Q: What is the difference between IAM users and IAM roles for application authentication?

Expected depth: Users have static long-lived access keys that must be manually rotated and can be leaked. Roles issue temporary credentials (15 minutes to 12 hours) via STS AssumeRole - these expire automatically and cannot be “leaked” the same way. For applications on EC2 or ECS, the instance metadata service delivers role credentials automatically, refreshing them before expiry with no developer involvement. The surface area for a static-key-style incident is zero when roles are used correctly.

Q: A junior engineer asks why they cannot just store the AWS access key in GitHub Actions repository secrets. What do you tell them?

Expected depth: GitHub secrets are encrypted and not visible in logs, which is better than committing. But the key is still static, long-lived, and must be manually rotated. If GitHub’s secret store were compromised, the key is exposed. OIDC federation gives exactly the same result - the workflow has AWS access - with no stored credentials at all.
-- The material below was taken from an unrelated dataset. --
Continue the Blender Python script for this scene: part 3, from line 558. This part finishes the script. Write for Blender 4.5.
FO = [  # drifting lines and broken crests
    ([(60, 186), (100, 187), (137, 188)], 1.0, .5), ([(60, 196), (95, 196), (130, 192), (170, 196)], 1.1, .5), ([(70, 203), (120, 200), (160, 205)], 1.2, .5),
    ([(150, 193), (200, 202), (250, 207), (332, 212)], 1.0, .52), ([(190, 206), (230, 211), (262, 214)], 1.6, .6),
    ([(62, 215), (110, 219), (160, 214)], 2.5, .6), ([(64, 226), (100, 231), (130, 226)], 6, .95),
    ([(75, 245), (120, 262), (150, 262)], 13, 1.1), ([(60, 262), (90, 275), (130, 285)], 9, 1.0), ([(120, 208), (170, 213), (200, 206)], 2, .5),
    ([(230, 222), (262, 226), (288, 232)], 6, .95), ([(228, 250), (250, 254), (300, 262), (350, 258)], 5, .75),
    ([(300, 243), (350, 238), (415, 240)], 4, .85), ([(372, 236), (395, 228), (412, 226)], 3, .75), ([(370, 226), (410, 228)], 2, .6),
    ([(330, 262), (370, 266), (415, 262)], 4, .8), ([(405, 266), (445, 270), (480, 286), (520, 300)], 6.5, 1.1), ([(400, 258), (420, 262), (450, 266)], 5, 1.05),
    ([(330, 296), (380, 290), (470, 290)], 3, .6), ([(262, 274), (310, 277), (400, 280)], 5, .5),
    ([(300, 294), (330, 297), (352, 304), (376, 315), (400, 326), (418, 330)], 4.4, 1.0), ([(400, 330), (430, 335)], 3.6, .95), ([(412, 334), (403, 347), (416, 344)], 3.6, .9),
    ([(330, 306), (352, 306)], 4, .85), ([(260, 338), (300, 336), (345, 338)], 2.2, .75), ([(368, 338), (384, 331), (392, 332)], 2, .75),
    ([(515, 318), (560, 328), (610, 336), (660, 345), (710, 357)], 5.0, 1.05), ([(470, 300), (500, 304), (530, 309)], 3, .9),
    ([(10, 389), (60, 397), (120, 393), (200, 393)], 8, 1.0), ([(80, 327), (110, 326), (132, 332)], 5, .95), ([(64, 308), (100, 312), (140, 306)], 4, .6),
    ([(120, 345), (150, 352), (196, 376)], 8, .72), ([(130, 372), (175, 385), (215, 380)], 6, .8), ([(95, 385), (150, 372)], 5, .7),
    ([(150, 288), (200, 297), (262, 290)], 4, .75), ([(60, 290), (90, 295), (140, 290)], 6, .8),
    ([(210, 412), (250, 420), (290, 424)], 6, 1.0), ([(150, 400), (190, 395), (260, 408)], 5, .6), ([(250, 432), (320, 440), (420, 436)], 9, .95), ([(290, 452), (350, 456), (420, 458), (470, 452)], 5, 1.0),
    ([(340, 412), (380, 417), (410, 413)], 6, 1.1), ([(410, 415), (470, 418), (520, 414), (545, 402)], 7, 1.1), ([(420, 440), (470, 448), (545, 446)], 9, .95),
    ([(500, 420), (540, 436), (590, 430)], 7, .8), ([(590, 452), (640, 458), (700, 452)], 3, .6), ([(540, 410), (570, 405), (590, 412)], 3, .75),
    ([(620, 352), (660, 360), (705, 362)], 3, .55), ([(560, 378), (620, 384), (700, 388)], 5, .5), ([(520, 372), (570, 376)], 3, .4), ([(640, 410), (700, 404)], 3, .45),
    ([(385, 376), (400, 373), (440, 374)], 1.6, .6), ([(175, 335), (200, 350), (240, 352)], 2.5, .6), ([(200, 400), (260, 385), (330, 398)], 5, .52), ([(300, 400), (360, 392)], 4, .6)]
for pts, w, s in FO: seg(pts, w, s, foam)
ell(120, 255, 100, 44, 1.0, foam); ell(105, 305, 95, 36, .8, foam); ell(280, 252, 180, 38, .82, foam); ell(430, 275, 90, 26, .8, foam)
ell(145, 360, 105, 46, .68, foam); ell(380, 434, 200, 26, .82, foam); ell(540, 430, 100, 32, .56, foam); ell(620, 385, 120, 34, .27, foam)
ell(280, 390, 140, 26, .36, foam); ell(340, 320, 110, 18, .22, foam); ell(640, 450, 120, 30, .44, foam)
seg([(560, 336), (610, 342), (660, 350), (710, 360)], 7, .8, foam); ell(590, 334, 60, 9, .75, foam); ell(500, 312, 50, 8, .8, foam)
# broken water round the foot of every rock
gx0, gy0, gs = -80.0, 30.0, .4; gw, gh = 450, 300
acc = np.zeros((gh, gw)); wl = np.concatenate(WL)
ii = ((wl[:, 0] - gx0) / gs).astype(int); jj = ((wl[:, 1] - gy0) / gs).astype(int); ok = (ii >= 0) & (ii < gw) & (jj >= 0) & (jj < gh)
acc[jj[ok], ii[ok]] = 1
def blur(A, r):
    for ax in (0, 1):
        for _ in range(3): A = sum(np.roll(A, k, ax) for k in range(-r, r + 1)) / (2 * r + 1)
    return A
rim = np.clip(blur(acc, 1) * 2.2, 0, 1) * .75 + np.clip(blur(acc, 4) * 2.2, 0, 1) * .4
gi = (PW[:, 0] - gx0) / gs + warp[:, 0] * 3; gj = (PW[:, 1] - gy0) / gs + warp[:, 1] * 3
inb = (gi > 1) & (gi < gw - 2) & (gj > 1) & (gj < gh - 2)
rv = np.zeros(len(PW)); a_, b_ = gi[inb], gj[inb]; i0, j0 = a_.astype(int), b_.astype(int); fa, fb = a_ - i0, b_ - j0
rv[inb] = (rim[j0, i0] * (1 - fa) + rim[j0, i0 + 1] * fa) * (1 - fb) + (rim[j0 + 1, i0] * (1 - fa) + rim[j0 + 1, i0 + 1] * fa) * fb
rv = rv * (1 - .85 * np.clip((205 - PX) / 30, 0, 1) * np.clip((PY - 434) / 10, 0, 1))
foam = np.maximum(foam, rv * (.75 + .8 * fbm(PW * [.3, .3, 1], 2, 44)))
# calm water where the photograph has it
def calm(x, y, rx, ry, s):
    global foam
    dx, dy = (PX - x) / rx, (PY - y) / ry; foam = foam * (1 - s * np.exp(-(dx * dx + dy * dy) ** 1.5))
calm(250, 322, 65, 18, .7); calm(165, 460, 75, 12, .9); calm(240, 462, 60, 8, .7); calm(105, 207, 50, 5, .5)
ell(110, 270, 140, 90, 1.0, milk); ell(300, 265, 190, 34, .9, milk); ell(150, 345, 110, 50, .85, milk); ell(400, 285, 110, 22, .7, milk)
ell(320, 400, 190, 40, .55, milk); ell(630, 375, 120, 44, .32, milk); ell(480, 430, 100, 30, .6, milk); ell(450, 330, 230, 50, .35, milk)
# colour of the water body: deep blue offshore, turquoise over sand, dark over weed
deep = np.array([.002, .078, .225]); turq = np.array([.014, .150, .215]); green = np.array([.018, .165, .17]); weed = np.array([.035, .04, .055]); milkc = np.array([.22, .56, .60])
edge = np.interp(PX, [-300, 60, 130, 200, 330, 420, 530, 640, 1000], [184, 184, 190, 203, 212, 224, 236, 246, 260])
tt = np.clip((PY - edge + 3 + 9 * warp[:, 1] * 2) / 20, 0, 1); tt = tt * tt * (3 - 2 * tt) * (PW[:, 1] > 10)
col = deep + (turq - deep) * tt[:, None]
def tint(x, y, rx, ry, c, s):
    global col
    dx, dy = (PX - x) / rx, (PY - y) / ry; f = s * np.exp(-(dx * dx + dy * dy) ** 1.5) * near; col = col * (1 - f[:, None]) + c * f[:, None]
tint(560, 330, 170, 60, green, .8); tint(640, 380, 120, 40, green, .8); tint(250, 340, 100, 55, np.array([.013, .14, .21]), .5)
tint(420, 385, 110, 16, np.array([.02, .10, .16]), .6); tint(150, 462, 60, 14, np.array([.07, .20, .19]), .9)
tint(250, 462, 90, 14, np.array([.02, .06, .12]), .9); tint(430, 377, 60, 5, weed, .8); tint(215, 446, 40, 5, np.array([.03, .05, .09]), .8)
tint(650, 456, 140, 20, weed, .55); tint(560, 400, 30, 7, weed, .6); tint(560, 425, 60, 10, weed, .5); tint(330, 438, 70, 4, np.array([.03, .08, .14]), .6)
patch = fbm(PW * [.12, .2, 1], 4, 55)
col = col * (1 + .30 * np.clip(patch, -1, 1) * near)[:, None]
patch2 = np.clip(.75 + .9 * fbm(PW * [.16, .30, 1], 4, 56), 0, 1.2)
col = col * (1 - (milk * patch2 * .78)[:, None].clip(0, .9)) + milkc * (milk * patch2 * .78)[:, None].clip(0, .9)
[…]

The key cannot be stolen from GitHub because it does not exist there. Walk through the OIDC workflow: GitHub issues a JWT to the workflow, the workflow exchanges it for temporary AWS credentials via STS, those credentials expire when the workflow ends.

Q: How does Secrets Manager rotation work without breaking applications that are actively running?

Expected depth: The rotation Lambda runs four steps: createSecret (creates new credential, stores as AWSPENDING), setSecret (updates the downstream service - e.g., changes the DB user password), testSecret (verifies the new credential actually works), finishSecret (promotes AWSPENDING to AWSCURRENT, demotes old version to AWSPREVIOUS). During the transition, both AWSCURRENT and AWSPENDING are valid. Applications caching the secret with a short TTL (60-300 seconds) pick up AWSCURRENT on the next cache miss. No deployment or restart required. AWSPREVIOUS is kept for one rotation cycle as a rollback option.